◆ Provided material:
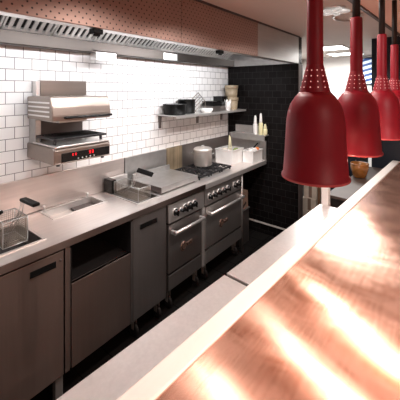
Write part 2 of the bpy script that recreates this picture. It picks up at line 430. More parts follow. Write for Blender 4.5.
# ------------------------------------------------------------------ base units
def handle_slot(name, x0, x1, z0, z1, parent):
    bm = B(); box(bm, (x0,YF-.003,z0), (x1,YF-.0005,z1), .001); return obj(name, bm, M['black_gloss'], parent)
def foot(x, y, parent, mat='steel_bright'):
    bm = B(); tube(bm, [(x,y,.03),(x,y,.15)], .014); lathe(bm, [(.014,.03),(.022,.022),(.024,0)], (x,y,0), 20); return obj('leg', bm, M[mat], parent)
def caster(x, y, parent, top=.17):
    bm = B(); box(bm, (x-.02,y-.012,top-.012), (x+.02,y+.012,top)); box(bm, (x-.016,y-.014,.055), (x-.012,y+.014,top-.01)); box(bm, (x+.012,y-.014,.055), (x+.016,y+.014,top-.01))
    c = obj('caster', bm, M['steel_bright'], parent)
    bm = B(); lathe(bm, [(.030,-.010),(.046,-.008),(.048,0),(.046,.008),(.030,.010)], (x,y,.049), 24, axis=RY(PI/2)); obj('wheel', bm, M['galley_dark'], c, 'black rubber wheel')
    return c

c1 = thing('fryer_cabinet', 'steel cabinet under the left fryer with a slot handle door', 'cabinet', (.4,-.3,0))
bm = B(); box(bm, (-.06,-.535,.152), (.898,-.47,.860)); box(bm, (-.06,-.47,.152), (-.04,-.03,.86)); box(bm, (.88,-.47,.152), (.898,-.03,.86)); box(bm, (-.04,-.47,.152), (.88,-.03,.17)); obj('carcass', bm, M['steel_v'], c1)
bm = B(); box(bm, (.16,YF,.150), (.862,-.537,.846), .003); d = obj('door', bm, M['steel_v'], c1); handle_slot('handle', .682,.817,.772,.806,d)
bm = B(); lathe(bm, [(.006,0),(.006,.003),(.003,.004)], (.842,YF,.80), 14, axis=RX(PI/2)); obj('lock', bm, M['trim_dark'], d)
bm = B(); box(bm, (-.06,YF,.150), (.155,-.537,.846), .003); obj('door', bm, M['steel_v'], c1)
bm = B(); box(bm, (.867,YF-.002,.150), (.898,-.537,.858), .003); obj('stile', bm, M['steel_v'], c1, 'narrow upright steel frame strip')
for x in (.845,.0):
    bm = B(); box(bm, (x-.022,-.535,0), (x+.022,-.50,.151), .003); obj('leg', bm, M['steel_bright'], c1)

c2 = thing('open_cabinet', 'steel cabinet with a dark open bay above a plain panel, between two fryer cabinets', 'cabinet', (1.12,-.3,0))
bm = B(); box(bm, (.901,-.545,.152), (.907,-.03,.84)); box(bm, (1.334,YF,.152), (1.345,-.03,.845)); box(bm, (.907,-.04,.152), (1.334,-.03,.84)); box(bm, (.907,-.5,.60), (1.334,-.04,.618)); obj('carcass', bm, M['steel_v_dark'], c2)
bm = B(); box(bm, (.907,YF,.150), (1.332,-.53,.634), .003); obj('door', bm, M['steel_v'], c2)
bm = B(); box(bm, (.909,-.12,.62), (1.332,-.042,.84)); box(bm, (.909,-.50,.619), (1.332,-.12,.624)); box(bm, (.908,-.55,.625), (.9105,-.12,.84)); box(bm, (1.330,-.55,.625), (1.3335,-.12,.84)); obj('bay_liner', bm, M['galley_dark'], c2, 'dark inside of the open bay')
foot(.96,-.20,c2); foot(1.29,-.20,c2)

c3 = thing('fryer_cabinet', 'narrow grey steel cabinet with a slot handle, left of the ranges', 'cabinet', (1.5,-.3,0))
bm = B(); box(bm, (1.349,-.535,.152), (1.671,-.46,.857)); box(bm, (1.349,-.46,.152), (1.36,-.03,.86)); box(bm, (1.66,-.46,.152), (1.671,-.03,.685)); obj('carcass', bm, M['steel_v_dark'], c3)
bm = B(); box(bm, (1.351,YF,.150), (1.668,-.537,.854), .003); d = obj('door', bm, M['steel_v_dark'], c3); handle_slot('handle', 1.411,1.573,.763,.798,d)
caster(1.40,-.50,c3,.152); caster(1.62,-.50,c3,.152)

def make_range(x0, x1, label, knobs, post):
    w = x1-x0
    r = thing('range', label, 'range', ((x0+x1)/2,-.3,0))
    bm = B(); box(bm, (x0,-.53,.176), (x1,-.04,.850)); obj('body', bm, M['steel_v_dark'], r)
    bm = B(); prism(bm, [(YF-.006,.705),(YF+.004,.845),(-.531,.845),(-.531,.705)], 'x', x0+.004, x1-.004, .003); cp = obj('control_panel', bm, M['steel_range'], r)
    for kx, kr in knobs:
        zc = .772; yb = YF-.002
        bm = B(); lathe(bm, [(kr*1.15,0),(kr*1.1,.004),(kr*.9,.006),(kr*.8,.026),(kr*.6,.029)], (kx,yb,zc), 24, axis=RX(PI/2) )
        box(bm, (kx-kr*.2,yb-.036,zc-kr*.95), (kx+kr*.2,yb-.02,zc+kr*.95), .003)
        kn = obj('knob', bm, M['black_gloss'], cp)
        bm = B(); lathe(bm, [(kr*1.15,-.001),(kr*1.45,-.001),(kr*1.45,.003),(kr*1.15,.004)], (kx,yb,zc), 24, False, False, axis=RX(PI/2)); obj('bezel', bm, M['steel_bright'], kn)
    bm = B(); box(bm, (x0+.006,-.535,.690), (x1-.006,-.531,.706)); obj('gap_strip', bm, M['galley_dark'], r)
    dx1 = x1-.008 - (.03 if post else 0)
    bm = B(); box(bm, (x0+.008,YF,.312), (dx1,-.532,.688), .005); dr = obj('oven_door', bm, M['steel_v_dark'] if post else M['steel_range'], r)
    hx0, hx1 = x0+.03, dx1-.02; hz = .632
    bm = B(); tube(bm, [(hx0,YF-.045,hz),(hx1,YF-.045,hz)], .013, 14)
    for xx in (hx0+.012, hx1-.012): box(bm, (xx-.012,YF-.045,hz-.014), (xx+.012,YF,hz+.014), .004)
    obj('handle', bm, M['steel_bright'], dr)
    # oval badge with an emblem: a ring, a long flourish and a bar
    bx = x0 + w*.43; bz = .465
    bm = B(); lathe(bm, [(.038,0),(.044,.002),(.040,.004)], (0,0,0), 32, axis=RX(PI/2))
    bmesh.ops.transform(bm, matrix=Matrix.Translation((bx-.02,YF,bz)) @ Matrix.Diagonal((.8,1,.9,1)), verts=bm.verts)
    box(bm, (bx,YF-.004,bz-.014), (bx+.09,YF,bz+.020), .002); bd = obj('badge', bm, M['badge'], dr, 'bronze maker badge')
    bm = B(); tube(bm, [(bx-.02+.022*math.cos(t*PI/9),YF-.005,bz+.026*math.sin(t*PI/9)) for t in range(3,18)], .0035, 6)
    tube(bm, [(bx+.012+.0055*k,YF-.005,bz+.003+.009*math.sin(k*1.5)) for k in range(13)], .0028, 6); obj('emblem', bm, M['badge_dark'], bd)
    bm = B(); box(bm, (x0+.008,YF,.178), (dx1,-.532,.296), .004); obj('kick_drawer', bm, M['steel_v_dark'] if post else M['steel_range'], r)
    bm = B(); box(bm, (x0+.006,-.535,.296), (dx1,-.531,.313)); obj('gap_strip', bm, M['galley_dark'], r)
    if post:
        bm = B(); box(bm, (dx1+.004,YF-.004,.178), (x1,-.531,.700), .003); obj('side_strip', bm, M['steel_bright'], r, 'pale upright strip beside the oven door')
    caster(x0+.06,-.49,r,.176); caster(x1-.06,-.49,r,.176)
    return r
make_range(1.690, 2.150, 'steel oven range under the flat griddle', [(1.772,.024),(1.835,.013),(1.888,.026),(1.945,.026),(2.005,.024)], True)
make_range(2.160, 2.795, 'steel oven range under the black gas burners', [(2.225,.022),(2.300,.024),(2.375,.024),(2.450,.024),(2.525,.022),(2.655,.025),(2.725,.025)], False)

# ------------------------------------------------------------------ fryers in the worktop
def well(x0, x1, y0, y1, depth, label, name, cat, mat='steel_v_dark', rim='steel_bright', oil=None):
    t = thing(name, label, cat, ((x0+x1)/2,(y0+y1)/2,.90-depth))
    e = .004
    bm = B(); slab(bm, x0+e, x1-e, y0+e, y1-e, .90-depth, .898, [(x0+e+.004, x1-e-.004, y0+e+.004, y1-e-.004)]); box(bm, (x0+e,y0+e,.90-depth-.004), (x1-e,y1-e,.90-depth)); obj('tank', bm, M[mat], t)
    bm = B(); slab(bm, x0-.012, x1+.012, y0-.012, y1+.012, .9003, .905, [(x0+e, x1-e, y0+e, y1-e)]); obj('rim', bm, M[rim], t)
    if oil:
        bm = B(); box(bm, (x0+e+.005,y0+e+.005,.90-depth+.001), (x1-e-.005,y1-e-.005,.90-depth+oil)); obj('oil', bm, M['galley_dark'], t, 'dark frying oil')
    return t
well(*wells[0], .2, 'deep fryer tank sunk in the worktop at the left end', 'fryer_tank', 'fryer', oil=.12)
well(*wells[1], .2, 'deep fryer tank sunk in the worktop, left of the recessed pan', 'fryer_tank', 'fryer', oil=.12)
f2 = well(*wells[3], .2, 'deep fryer tank sunk in the worktop between pan and griddle', 'fryer_tank', 'fryer', oil=.10)
bm = B(); box(bm, (1.470,-.14,.9055), (1.515,-.035,1.015), .003); obj('element_head', bm, M['black_gloss'], f2, 'black upright element housing')
bm = B(); box(bm, (1.516,-.072,.9055), (1.68,-.032,1.012), .003); obj('back_ledge', bm, M['steel_bright'], f2, 'bright raised rear ledge')
# recessed pan
p = well(*wells[2], .045, 'shallow rectangular steel pan recessed into the worktop below the wall grill', 'recessed_pan', 'pan', mat='steel_bright')
for kx, ky in ((.985,-.06),(1.315,-.06)):
    bm = B(); lathe(bm, [(.006,.905),(.006,.925),(.011,.928),(.011,.936),(.004,.940)], (kx,ky+.018,0), 16); obj('knob', bm, M['steel_bright'], p)
bm = B(); box(bm, (1.17,-.215,.862), (1.335,-.055,.868), .002); obj('dark_end', bm, M['trim_dark'], p, 'dark right end of the pan interior')  # dark slab laid over the right end of the pan

def basket(x0, x1, y0, y1, z0, z1, arm, grip, label):
    t = thing('fryer_basket', label, 'fryer basket', ((x0+x1)/2,(y0+y1)/2,z0))
    r = .0022
    bm = B()
    for z in (z0, z1):
        tube(bm, [(x0,y0,z),(x1,y0,z),(x1,y1,z),(x0,y1,z),(x0,y0,z)], r if z == z0 else .0032, 6)
    for x in (x0, x1):
        for y in (y0, y1): tube(bm, [(x,y,z0),(x,y,z1)], r, 6)
    obj('frame', bm, M['steel_grey'], t)
    bm = B(); s = .0105; rr = .0011
    def grid(P, n1, n2):
        for i in range(1, n1): tube(bm, [P(i/n1,0), P(i/n1,1)], rr, 4)
        for j in range(1, n2): tube(bm, [P(0,j/n2), P(1,j/n2)], rr, 4)
    nx, ny, nz = int((x1-x0)/s), int((y1-y0)/s), int((z1-z0)/s)
    grid(lambda a, b: (x0+a*(x1-x0),y0,z0+b*(z1-z0)), nx, nz); grid(lambda a, b: (x0+a*(x1-x0),y1,z0+b*(z1-z0)), nx, nz)
    grid(lambda a, b: (x0,y0+a*(y1-y0),z0+b*(z1-z0)), ny, nz); grid(lambda a, b: (x1,y0+a*(y1-y0),z0+b*(z1-z0)), ny, nz)
    grid(lambda a, b: (x0+a*(x1-x0),y0+b*(y1-y0),z0), nx, ny)
    w = obj('mesh', bm, M['steel_wire'], t)
    bm = B()
    for dx in (-.014,.014):
        tube(bm, [(arm[0][0]+dx,arm[0][1],arm[0][2]), (arm[1][0]+dx*.7,arm[1][1],arm[1][2]), (arm[2][0]+dx*.5,arm[2][1],arm[2][2])], .0035, 6)
    h = obj('handle', bm, M['steel_bright'], t)
    a, b = Vector(grip[0]), Vector(grip[1]); d = (b-a)
    bm = B(); box(bm, (-.018,0,-.010), (.018,d.length,.007), .005)
    q = Vector((0,1,0)).rotation_difference(d.normalized()).to_matrix().to_4x4()
    bmesh.ops.transform(bm, matrix=Matrix.Translation(a) @ q, verts=bm.verts); obj('grip', bm, M['black_plastic'], h, 'black grip with a pale top')
    bm = B(); box(bm, (-.014,.008,.0065), (.014,d.length-.006,.0095), .001); bmesh.ops.transform(bm, matrix=Matrix.Translation(a) @ q, verts=bm.verts); obj('grip', bm, M['steel_grey'], h, 'pale grey top face of the grip')
    return t
basket(.595,.715,-.445,-.27,.925,1.058, [(.685,-.28,.94),(.70,-.385,1.06),(.70,-.425,1.144)], [(.70,-.42,1.147),(.70,-.59,1.155)], 'wire fryer basket with black handle, right one at the left end of the worktop')
basket(.35,.49,-.445,-.27,.925,1.058, [(.44,-.28,.94),(.47,-.385,1.06),(.49,-.425,1.146)], [(.50,-.42,1.149),(.545,-.56,1.155)], 'wire fryer basket cut off by the left edge of the photo')
basket(1.487,1.605,-.445,-.150,.9075,1.005, [(1.545,-.20,.92),(1.555,-.30,.99),(1.56,-.355,1.115)], [(1.56,-.352,1.117),(1.565,-.515,1.107)], 'wire fryer basket with black handle in the fryer beside the griddle')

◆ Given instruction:
Emit the lines of the material exactly, from its first line to the line containing "bm = B(); box(bm, (x-.022,-.535,0), (x+.022,-.50,.151), .003);", inclusive; leave every picture out.

◆ The response:
Write part 2 of the bpy script that recreates this picture. It picks up at line 430. More parts follow. Write for Blender 4.5.
# ------------------------------------------------------------------ base units
def handle_slot(name, x0, x1, z0, z1, parent):
    bm = B(); box(bm, (x0,YF-.003,z0), (x1,YF-.0005,z1), .001); return obj(name, bm, M['black_gloss'], parent)
def foot(x, y, parent, mat='steel_bright'):
    bm = B(); tube(bm, [(x,y,.03),(x,y,.15)], .014); lathe(bm, [(.014,.03),(.022,.022),(.024,0)], (x,y,0), 20); return obj('leg', bm, M[mat], parent)
def caster(x, y, parent, top=.17):
    bm = B(); box(bm, (x-.02,y-.012,top-.012), (x+.02,y+.012,top)); box(bm, (x-.016,y-.014,.055), (x-.012,y+.014,top-.01)); box(bm, (x+.012,y-.014,.055), (x+.016,y+.014,top-.01))
    c = obj('caster', bm, M['steel_bright'], parent)
    bm = B(); lathe(bm, [(.030,-.010),(.046,-.008),(.048,0),(.046,.008),(.030,.010)], (x,y,.049), 24, axis=RY(PI/2)); obj('wheel', bm, M['galley_dark'], c, 'black rubber wheel')
    return c

c1 = thing('fryer_cabinet', 'steel cabinet under the left fryer with a slot handle door', 'cabinet', (.4,-.3,0))
bm = B(); box(bm, (-.06,-.535,.152), (.898,-.47,.860)); box(bm, (-.06,-.47,.152), (-.04,-.03,.86)); box(bm, (.88,-.47,.152), (.898,-.03,.86)); box(bm, (-.04,-.47,.152), (.88,-.03,.17)); obj('carcass', bm, M['steel_v'], c1)
bm = B(); box(bm, (.16,YF,.150), (.862,-.537,.846), .003); d = obj('door', bm, M['steel_v'], c1); handle_slot('handle', .682,.817,.772,.806,d)
bm = B(); lathe(bm, [(.006,0),(.006,.003),(.003,.004)], (.842,YF,.80), 14, axis=RX(PI/2)); obj('lock', bm, M['trim_dark'], d)
bm = B(); box(bm, (-.06,YF,.150), (.155,-.537,.846), .003); obj('door', bm, M['steel_v'], c1)
bm = B(); box(bm, (.867,YF-.002,.150), (.898,-.537,.858), .003); obj('stile', bm, M['steel_v'], c1, 'narrow upright steel frame strip')
for x in (.845,.0):
    bm = B(); box(bm, (x-.022,-.535,0), (x+.022,-.50,.151), .003); obj('leg', bm, M['steel_bright'], c1)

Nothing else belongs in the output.